_EXERCISE GOAL:_ Retype all material exactly. Pictures stay out of the copy.

>> START SOURCE MATERIAL

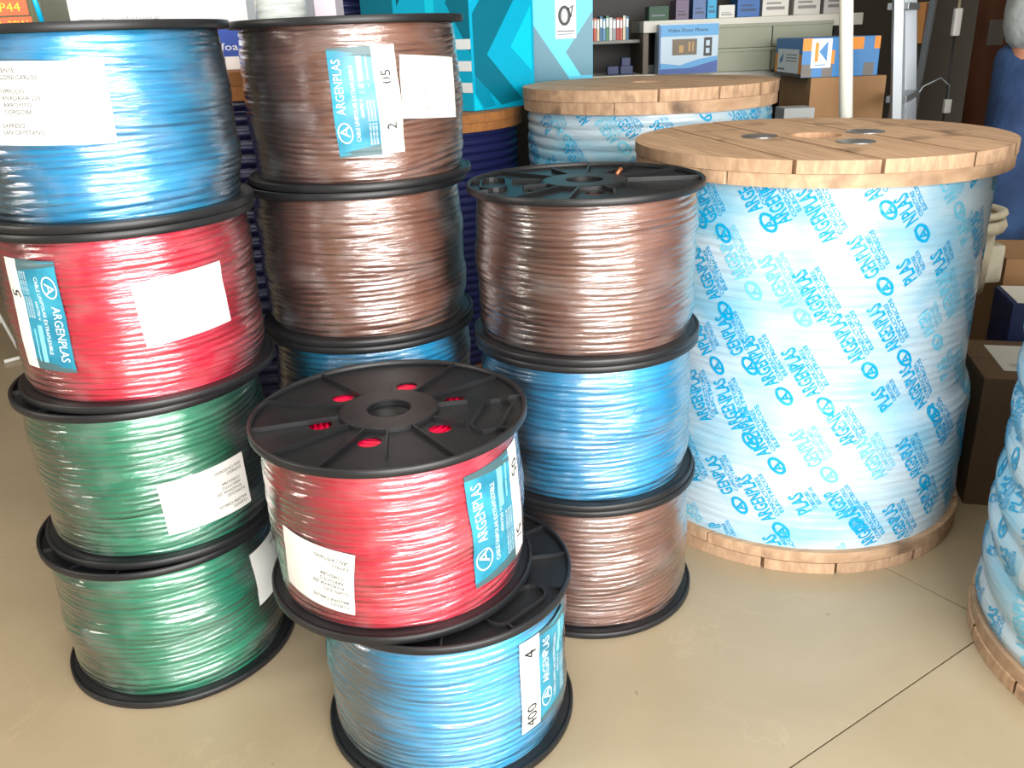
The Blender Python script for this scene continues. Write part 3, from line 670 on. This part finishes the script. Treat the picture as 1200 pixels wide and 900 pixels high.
# dark box of a lamp set on the top blue reel
carton('cream_box', (-.968, 2.02, .978), (.075, .12, .28), 0, mat('cream_card', srgb(214, 196, 164), .5), 'narrow cream box between the dark lamp box and the white box')
carton('cardboard_box', (-.90, 1.60, 0), (.135, .1, .95), 0, CARD, 'tall cardboard box hidden behind the left stack, under the lamp box')
o = carton('lamp_box', (-.90, 1.60, .9505), (.138, .1, .3), .0, mat('dark_olive_card', srgb(84, 88, 66), .5), 'dark box lettered IP44 at the top left behind the blue reel')
RO = mat('red_orange_print', srgb(228, 104, 70), .5)
face_flat('orange_panel', o, RO, fo, fx, [rect(.01, .116, .135, .160)]); face_flat('orange_panel', o, RO, fo, fx, [rect(.01, .119, .108, .132)])
face_flat('lettering', o, mat('yellow_print', srgb(250, 205, 70), .5), fo, fx, texts=[('IP44', .062, .141, .0135, dict(width=.042)), ('2x30W', .060, .1135, .0135, dict(width=.052))], off=.0012)
face_flat('grid_print', o, mat('olive_line_print', srgb(130, 130, 84), .5), fo, fx, [rect(.005 + .0097 * k, .0055 + .0097 * k, .01, .29) for k in range(13)], off=.0003)['kind'] = 'stuff'

# clear roll of film and small cartons on top of / behind the brown stack
o = root('film_roll', (-.385, 1.70, 4 * H), 'roll of clear stretch film standing on the top brown reel', 'film roll')
bm = bmesh.new(); lathe(bm, [(.043, .001), (.045, .004), (.0445, .05), (.046, .1), (.044, .17), (.022, .17), (.022, .001)], 40); bm_obj('film', bm, mat('layered_clear_film', srgb(205, 212, 208), .15, noise=(20, srgb(160, 168, 166), .4, .7), stretch=(1, 1, 6)), o, True)
bm = bmesh.new(); lathe(bm, [(.0215, 0), (.0215, .19), (.019, .19), (.019, 0)], 28); bm_obj('core', bm, CARD, o, True)
o = carton('small_carton', (-.405, 1.95, .978), (.075, .1, .24), .0, mat('pale_pink_card', srgb(214, 200, 214), .5), 'small pale pink box behind the film roll')
face_flat('side_print', o, mat('grey_print', srgb(130, 132, 140), .5), fo, fx, [rect(.0, .032, .0, .24)])

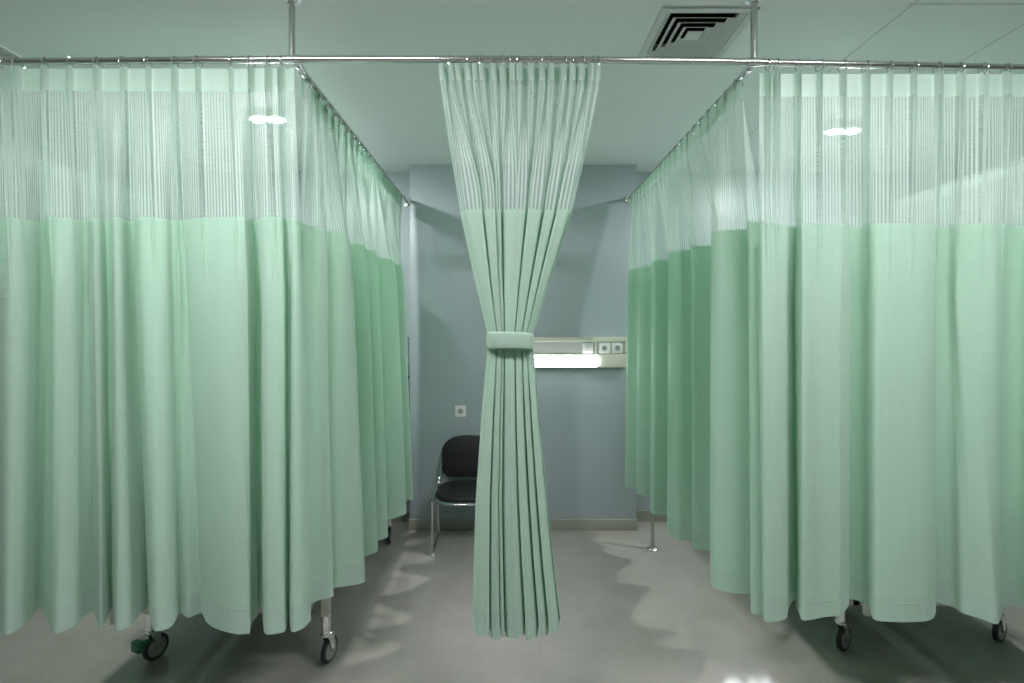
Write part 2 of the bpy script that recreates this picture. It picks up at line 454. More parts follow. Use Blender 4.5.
# wide curtain of the left bay
fl_b = []
x = -196
while x < -14:       # the part outside the photo
    w = min(random.uniform(38, 62), -8 - x)
    fl_b += [(x, x, 2.09), (x + w * .45, x + w * .45, 2.13), (x + w - 8, x + w - 8, 2.21), (x + w, x + w, 2.18)]
    x += w
D0 = 2.075
fl_b += [(a, b, D0 - .01 + d * 1.15) for a, b, d in [
    (0, -1, .02), (10, 8, 0), (25, 22, .05), (36, 34, .13), (42, 40, .175), (54, 53.5, .185), (55, 54.5, .17), (45, 44, .14), (50, 50, .06), (52.5, 52, .01), (58, 58, 0), (72, 73, .04), (80, 82, .09), (86, 90, .13), (97, 101, .145), (98, 102, .13), (88, 95, .11), (92.5, 98, .06), (94.5, 100, .03),
    (102, 106, .06), (107, 111, .14), (111, 113, .12), (113.5, 115, .03), (115, 117, .0), (123, 130, .03), (129, 144, .13), (134, 148, .165), (143, 155, .175), (144, 156, .16), (135, 149, .13), (138, 151, .06), (140.5, 153, .01), (146, 158, 0), (158, 169, .02), (168, 175, .06), (172, 178, .11), (176, 181, .12),
    (179, 188, .09), (183, 196, .11), (187, 202, .12), (190, 206, .07), (200, 215, .03), (220, 233, 0), (244, 248, .0), (248.5, 250, .01), (250, 252, .07), (256, 258, .13), (247, 248, .16), (246, 247, .175), (252, 254, .185), (259, 261, .165), (261, 263, .07), (263, 264, .02), (268, 268, 0), (280, 281, .01),
    (285, 286, .03), (287, 287.5, .10), (290, 289, .12), (291.5, 290, .05), (294, 292, .01), (300, 303, .03), (304, 311, .08)]]
fl_pl = [-184 + 27 * i for i in range(8)] + [18, 45, 70, 98, 124, 148, 175, 198, 230, 251, 268, 281]
CZL = .45
c1 = thing('bed_curtain', 'wide pale green curtain closed across the front of the left bay', 'curtain', (-1.9, RY, .45))
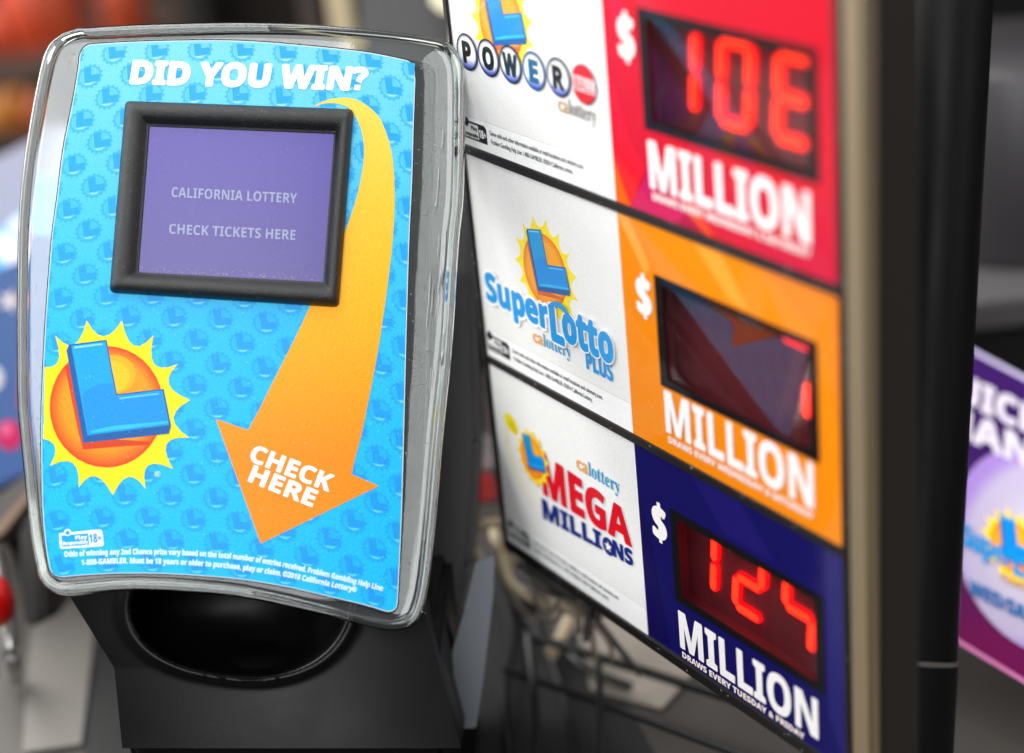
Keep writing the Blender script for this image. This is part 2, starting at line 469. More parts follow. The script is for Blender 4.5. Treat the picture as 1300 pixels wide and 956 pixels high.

>> END SOURCE MATERIAL

_SOLUTION FOR THIS PROBLEM:_
The Blender Python script for this scene continues. Write part 3, from line 670 on. This part finishes the script. Treat the picture as 1200 pixels wide and 900 pixels high.
# dark box of a lamp set on the top blue reel
carton('cream_box', (-.968, 2.02, .978), (.075, .12, .28), 0, mat('cream_card', srgb(214, 196, 164), .5), 'narrow cream box between the dark lamp box and the white box')
carton('cardboard_box', (-.90, 1.60, 0), (.135, .1, .95), 0, CARD, 'tall cardboard box hidden behind the left stack, under the lamp box')
o = carton('lamp_box', (-.90, 1.60, .9505), (.138, .1, .3), .0, mat('dark_olive_card', srgb(84, 88, 66), .5), 'dark box lettered IP44 at the top left behind the blue reel')
RO = mat('red_orange_print', srgb(228, 104, 70), .5)
face_flat('orange_panel', o, RO, fo, fx, [rect(.01, .116, .135, .160)]); face_flat('orange_panel', o, RO, fo, fx, [rect(.01, .119, .108, .132)])
face_flat('lettering', o, mat('yellow_print', srgb(250, 205, 70), .5), fo, fx, texts=[('IP44', .062, .141, .0135, dict(width=.042)), ('2x30W', .060, .1135, .0135, dict(width=.052))], off=.0012)
face_flat('grid_print', o, mat('olive_line_print', srgb(130, 130, 84), .5), fo, fx, [rect(.005 + .0097 * k, .0055 + .0097 * k, .01, .29) for k in range(13)], off=.0003)['kind'] = 'stuff'

# clear roll of film and small cartons on top of / behind the brown stack
o = root('film_roll', (-.385, 1.70, 4 * H), 'roll of clear stretch film standing on the top brown reel', 'film roll')
bm = bmesh.new(); lathe(bm, [(.043, .001), (.045, .004), (.0445, .05), (.046, .1), (.044, .17), (.022, .17), (.022, .001)], 40); bm_obj('film', bm, mat('layered_clear_film', srgb(205, 212, 208), .15, noise=(20, srgb(160, 168, 166), .4, .7), stretch=(1, 1, 6)), o, True)
bm = bmesh.new(); lathe(bm, [(.0215, 0), (.0215, .19), (.019, .19), (.019, 0)], 28); bm_obj('core', bm, CARD, o, True)
o = carton('small_carton', (-.405, 1.95, .978), (.075, .1, .24), .0, mat('pale_pink_card', srgb(214, 200, 214), .5), 'small pale pink box behind the film roll')
face_flat('side_print', o, mat('grey_print', srgb(130, 132, 140), .5), fo, fx, [rect(.0, .032, .0, .24)])

Write part 2 of the bpy script that recreates this picture. It picks up at line 454. More parts follow. Use Blender 4.5.
# wide curtain of the left bay
fl_b = []
x = -196
while x < -14:       # the part outside the photo
    w = min(random.uniform(38, 62), -8 - x)
    fl_b += [(x, x, 2.09), (x + w * .45, x + w * .45, 2.13), (x + w - 8, x + w - 8, 2.21), (x + w, x + w, 2.18)]
    x += w
D0 = 2.075
fl_b += [(a, b, D0 - .01 + d * 1.15) for a, b, d in [
    (0, -1, .02), (10, 8, 0), (25, 22, .05), (36, 34, .13), (42, 40, .175), (54, 53.5, .185), (55, 54.5, .17), (45, 44, .14), (50, 50, .06), (52.5, 52, .01), (58, 58, 0), (72, 73, .04), (80, 82, .09), (86, 90, .13), (97, 101, .145), (98, 102, .13), (88, 95, .11), (92.5, 98, .06), (94.5, 100, .03),
    (102, 106, .06), (107, 111, .14), (111, 113, .12), (113.5, 115, .03), (115, 117, .0), (123, 130, .03), (129, 144, .13), (134, 148, .165), (143, 155, .175), (144, 156, .16), (135, 149, .13), (138, 151, .06), (140.5, 153, .01), (146, 158, 0), (158, 169, .02), (168, 175, .06), (172, 178, .11), (176, 181, .12),
    (179, 188, .09), (183, 196, .11), (187, 202, .12), (190, 206, .07), (200, 215, .03), (220, 233, 0), (244, 248, .0), (248.5, 250, .01), (250, 252, .07), (256, 258, .13), (247, 248, .16), (246, 247, .175), (252, 254, .185), (259, 261, .165), (261, 263, .07), (263, 264, .02), (268, 268, 0), (280, 281, .01),
    (285, 286, .03), (287, 287.5, .10), (290, 289, .12), (291.5, 290, .05), (294, 292, .01), (300, 303, .03), (304, 311, .08)]]
fl_pl = [-184 + 27 * i for i in range(8)] + [18, 45, 70, 98, 124, 148, 175, 198, 230, 251, 268, 281]
CZL = .45
c1 = thing('bed_curtain', 'wide pale green curtain closed across the front of the left bay', 'curtain', (-1.9, RY, .45))
Keep writing the Blender script for this image. This is part 2, starting at line 469. More parts follow. The script is for Blender 4.5. Treat the picture as 1300 pixels wide and 956 pixels high.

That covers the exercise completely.